Lembro de um artista no bar Marola, em Olinda, que pedia dinheiro como pagamento para escrever nomes de clientes em grãos de arroz. Como são eloquentes os artistas! Como sabem simbolizar com a precisão da flecha que atinge o olho da mosca. Para comer, esse artista no Marola escrevia minúsculo em grãozinhos de arroz. Era um jovem, pálido, e é interessante como o vejo vestido em túnica grega a desenhar a mediocridade de toda a gente em grãos minúsculos. Melhor que a sua arte era o orgulho da sua arte. Enquanto percorria as mesas, ele era insultado. Dele zombavam os miseráveis com dinheiro na carteira:

– Se eu fosse viver disso…

– Planta arroz, dá mais futuro …

Enquanto ouvia tais comentários o artista e seu orgulho, albatroz ferido, cantava baixinho, de Milton Nascimento: "Ponta de areia, ponto final, da Bahia a Minas, estrada natural. Que ligava Minas ao porto, ao mar, caminho de ferro, andar, andar".

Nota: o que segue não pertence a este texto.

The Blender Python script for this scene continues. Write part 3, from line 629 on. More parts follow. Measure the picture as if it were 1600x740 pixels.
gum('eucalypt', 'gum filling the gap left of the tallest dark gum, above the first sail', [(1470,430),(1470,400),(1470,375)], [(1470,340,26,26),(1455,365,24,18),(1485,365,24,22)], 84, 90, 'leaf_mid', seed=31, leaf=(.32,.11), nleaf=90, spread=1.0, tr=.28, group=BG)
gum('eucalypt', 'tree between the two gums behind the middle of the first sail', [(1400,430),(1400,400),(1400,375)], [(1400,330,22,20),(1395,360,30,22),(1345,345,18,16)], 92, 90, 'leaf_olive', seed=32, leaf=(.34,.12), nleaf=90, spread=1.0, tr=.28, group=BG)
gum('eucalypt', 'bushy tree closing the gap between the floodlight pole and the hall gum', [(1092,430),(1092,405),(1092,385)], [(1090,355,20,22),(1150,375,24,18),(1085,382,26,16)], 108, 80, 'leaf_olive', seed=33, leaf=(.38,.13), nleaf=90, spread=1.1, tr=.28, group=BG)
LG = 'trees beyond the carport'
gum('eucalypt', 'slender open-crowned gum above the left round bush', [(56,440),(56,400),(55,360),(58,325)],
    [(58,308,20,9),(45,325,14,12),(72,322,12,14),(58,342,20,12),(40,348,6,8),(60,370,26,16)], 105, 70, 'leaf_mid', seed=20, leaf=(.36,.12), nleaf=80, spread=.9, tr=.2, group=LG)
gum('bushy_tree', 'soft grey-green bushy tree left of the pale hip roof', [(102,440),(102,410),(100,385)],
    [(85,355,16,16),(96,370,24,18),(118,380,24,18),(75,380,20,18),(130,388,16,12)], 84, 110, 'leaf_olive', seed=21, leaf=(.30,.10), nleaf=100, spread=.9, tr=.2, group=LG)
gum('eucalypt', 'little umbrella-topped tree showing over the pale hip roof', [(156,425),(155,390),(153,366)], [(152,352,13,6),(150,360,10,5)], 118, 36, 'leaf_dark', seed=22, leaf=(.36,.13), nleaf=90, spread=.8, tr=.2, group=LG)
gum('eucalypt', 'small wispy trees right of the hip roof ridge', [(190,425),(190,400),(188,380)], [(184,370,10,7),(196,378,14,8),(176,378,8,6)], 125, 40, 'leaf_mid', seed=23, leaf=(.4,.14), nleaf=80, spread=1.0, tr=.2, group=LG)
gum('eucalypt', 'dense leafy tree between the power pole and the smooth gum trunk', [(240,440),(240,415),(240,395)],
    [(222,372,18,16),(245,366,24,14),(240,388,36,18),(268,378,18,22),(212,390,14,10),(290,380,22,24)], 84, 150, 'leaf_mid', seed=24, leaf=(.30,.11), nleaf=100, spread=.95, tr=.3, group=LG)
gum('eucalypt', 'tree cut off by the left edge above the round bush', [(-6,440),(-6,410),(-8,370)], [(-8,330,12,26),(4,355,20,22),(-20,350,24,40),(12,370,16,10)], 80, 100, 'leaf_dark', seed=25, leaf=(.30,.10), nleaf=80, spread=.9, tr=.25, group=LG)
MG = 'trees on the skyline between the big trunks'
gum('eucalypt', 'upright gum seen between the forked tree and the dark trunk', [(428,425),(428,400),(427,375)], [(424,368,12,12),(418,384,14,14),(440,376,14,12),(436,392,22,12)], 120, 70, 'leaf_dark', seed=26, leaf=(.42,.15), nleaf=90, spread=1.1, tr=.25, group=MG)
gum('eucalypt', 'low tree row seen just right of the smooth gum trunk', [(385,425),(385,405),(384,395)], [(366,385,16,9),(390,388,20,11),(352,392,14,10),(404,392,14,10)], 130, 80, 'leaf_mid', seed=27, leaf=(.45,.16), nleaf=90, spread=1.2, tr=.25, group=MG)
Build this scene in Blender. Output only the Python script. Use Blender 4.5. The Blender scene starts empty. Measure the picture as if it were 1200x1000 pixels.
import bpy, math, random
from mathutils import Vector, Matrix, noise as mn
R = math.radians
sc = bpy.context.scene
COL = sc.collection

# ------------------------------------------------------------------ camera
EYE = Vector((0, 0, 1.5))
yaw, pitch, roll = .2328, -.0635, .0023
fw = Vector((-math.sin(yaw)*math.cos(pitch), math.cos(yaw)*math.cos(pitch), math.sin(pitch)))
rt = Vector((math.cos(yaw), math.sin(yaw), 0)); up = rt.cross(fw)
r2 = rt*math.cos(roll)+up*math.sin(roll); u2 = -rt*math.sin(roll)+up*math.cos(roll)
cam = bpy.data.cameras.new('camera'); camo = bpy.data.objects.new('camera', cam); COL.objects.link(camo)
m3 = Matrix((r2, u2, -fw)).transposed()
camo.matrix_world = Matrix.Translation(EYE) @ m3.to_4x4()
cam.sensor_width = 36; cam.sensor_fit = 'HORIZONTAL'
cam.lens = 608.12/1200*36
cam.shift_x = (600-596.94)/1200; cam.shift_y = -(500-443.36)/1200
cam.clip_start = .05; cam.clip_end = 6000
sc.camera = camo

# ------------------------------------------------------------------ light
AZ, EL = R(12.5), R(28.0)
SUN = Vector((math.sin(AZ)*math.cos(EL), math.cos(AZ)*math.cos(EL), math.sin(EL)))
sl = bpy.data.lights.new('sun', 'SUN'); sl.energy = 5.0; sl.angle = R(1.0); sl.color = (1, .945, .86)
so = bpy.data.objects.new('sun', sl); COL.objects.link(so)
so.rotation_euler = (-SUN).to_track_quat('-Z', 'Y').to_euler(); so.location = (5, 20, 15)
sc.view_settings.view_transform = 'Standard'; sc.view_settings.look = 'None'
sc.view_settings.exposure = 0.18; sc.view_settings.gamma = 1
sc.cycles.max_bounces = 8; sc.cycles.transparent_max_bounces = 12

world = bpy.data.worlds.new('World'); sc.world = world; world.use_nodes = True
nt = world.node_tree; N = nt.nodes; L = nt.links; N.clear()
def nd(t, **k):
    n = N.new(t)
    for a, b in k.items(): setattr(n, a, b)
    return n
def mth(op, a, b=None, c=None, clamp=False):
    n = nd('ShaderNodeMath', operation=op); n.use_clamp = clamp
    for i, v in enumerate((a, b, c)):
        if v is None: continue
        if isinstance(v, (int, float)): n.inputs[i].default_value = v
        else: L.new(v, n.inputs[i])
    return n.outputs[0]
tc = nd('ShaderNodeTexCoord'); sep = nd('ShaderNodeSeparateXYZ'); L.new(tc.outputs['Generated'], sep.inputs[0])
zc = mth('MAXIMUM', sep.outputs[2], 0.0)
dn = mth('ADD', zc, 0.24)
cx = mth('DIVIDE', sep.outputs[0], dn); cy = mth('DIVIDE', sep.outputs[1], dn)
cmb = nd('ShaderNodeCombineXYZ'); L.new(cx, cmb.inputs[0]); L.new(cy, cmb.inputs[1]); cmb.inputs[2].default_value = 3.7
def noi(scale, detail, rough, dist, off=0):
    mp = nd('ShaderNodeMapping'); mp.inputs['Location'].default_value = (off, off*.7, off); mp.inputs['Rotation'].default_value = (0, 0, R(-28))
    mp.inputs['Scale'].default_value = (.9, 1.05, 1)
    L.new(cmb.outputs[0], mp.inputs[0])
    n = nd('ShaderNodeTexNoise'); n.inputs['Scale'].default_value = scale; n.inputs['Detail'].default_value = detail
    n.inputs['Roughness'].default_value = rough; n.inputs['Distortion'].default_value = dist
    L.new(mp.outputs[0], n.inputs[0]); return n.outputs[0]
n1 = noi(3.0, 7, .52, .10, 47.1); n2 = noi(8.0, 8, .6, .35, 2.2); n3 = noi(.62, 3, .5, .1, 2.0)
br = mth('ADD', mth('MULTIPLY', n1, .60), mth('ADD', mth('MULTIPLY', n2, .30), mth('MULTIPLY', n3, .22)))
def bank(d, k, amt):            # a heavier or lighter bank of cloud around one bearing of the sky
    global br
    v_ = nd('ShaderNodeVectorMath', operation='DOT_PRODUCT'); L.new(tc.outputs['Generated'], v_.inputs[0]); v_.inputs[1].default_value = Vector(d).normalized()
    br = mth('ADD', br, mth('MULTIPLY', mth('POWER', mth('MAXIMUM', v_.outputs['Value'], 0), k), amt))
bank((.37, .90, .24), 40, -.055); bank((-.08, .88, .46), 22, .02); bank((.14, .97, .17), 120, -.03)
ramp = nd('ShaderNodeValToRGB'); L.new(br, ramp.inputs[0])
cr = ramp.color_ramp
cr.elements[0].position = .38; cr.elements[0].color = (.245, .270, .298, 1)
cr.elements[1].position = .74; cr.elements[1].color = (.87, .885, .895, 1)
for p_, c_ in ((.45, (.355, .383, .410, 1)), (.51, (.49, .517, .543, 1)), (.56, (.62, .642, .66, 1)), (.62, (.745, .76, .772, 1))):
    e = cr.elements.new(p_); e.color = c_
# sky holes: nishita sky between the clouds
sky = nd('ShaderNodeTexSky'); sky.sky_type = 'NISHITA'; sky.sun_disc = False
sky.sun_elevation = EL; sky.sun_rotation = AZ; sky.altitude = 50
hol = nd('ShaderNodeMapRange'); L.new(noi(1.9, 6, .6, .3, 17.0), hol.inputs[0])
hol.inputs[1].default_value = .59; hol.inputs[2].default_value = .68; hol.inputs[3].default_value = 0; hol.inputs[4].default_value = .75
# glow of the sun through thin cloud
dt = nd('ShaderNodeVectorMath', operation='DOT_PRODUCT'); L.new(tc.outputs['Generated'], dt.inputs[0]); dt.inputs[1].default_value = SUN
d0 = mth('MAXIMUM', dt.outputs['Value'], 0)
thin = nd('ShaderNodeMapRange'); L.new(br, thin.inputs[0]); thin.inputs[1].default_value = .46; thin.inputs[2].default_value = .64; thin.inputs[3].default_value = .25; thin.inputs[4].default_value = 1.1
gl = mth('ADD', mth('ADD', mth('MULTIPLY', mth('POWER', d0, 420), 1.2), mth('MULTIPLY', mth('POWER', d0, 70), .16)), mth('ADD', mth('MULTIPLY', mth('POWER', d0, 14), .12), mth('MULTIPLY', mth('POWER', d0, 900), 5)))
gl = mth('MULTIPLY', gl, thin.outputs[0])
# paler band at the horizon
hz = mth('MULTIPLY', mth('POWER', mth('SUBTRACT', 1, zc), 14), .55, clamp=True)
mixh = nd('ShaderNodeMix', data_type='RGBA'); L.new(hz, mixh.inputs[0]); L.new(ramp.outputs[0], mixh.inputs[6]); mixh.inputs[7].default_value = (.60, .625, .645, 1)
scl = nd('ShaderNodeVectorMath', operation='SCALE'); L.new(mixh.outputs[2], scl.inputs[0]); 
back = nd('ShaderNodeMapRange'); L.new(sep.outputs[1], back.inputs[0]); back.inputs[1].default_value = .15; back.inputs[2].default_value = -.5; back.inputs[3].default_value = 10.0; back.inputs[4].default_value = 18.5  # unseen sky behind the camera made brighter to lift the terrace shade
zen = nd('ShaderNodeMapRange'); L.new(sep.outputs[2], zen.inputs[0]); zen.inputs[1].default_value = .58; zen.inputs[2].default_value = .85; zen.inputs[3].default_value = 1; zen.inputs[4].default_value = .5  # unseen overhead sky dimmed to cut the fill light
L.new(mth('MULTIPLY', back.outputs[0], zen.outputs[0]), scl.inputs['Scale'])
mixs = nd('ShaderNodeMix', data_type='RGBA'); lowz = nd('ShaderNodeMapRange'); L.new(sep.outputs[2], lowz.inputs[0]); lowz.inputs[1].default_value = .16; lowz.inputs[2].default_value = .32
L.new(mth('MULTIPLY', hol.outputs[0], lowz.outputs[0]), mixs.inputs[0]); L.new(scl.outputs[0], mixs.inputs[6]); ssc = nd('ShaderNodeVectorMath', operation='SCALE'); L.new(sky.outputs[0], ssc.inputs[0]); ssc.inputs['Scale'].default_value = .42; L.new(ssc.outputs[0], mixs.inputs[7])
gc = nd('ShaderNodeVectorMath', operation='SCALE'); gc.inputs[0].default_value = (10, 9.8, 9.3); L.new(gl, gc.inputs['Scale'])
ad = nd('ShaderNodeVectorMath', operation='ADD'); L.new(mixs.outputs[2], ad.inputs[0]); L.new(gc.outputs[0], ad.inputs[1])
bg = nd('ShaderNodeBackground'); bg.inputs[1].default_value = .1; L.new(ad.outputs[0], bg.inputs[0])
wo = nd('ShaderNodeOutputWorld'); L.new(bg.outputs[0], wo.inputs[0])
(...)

Por isso escrevo ao fim. Em lugar da visão do teu corpo a queimar, o corpo, só o corpo, aquilo e aquele que não mais é Boal, em lugar de qualquer visão mórbida, melhor lembrar-te ressurgido, a continuar tua vida no corpo e alma desses artistas que se erguem, e no meio da humilhação continuam, apesar de tudo, a andar, andar. De Minas ao porto, até o mar.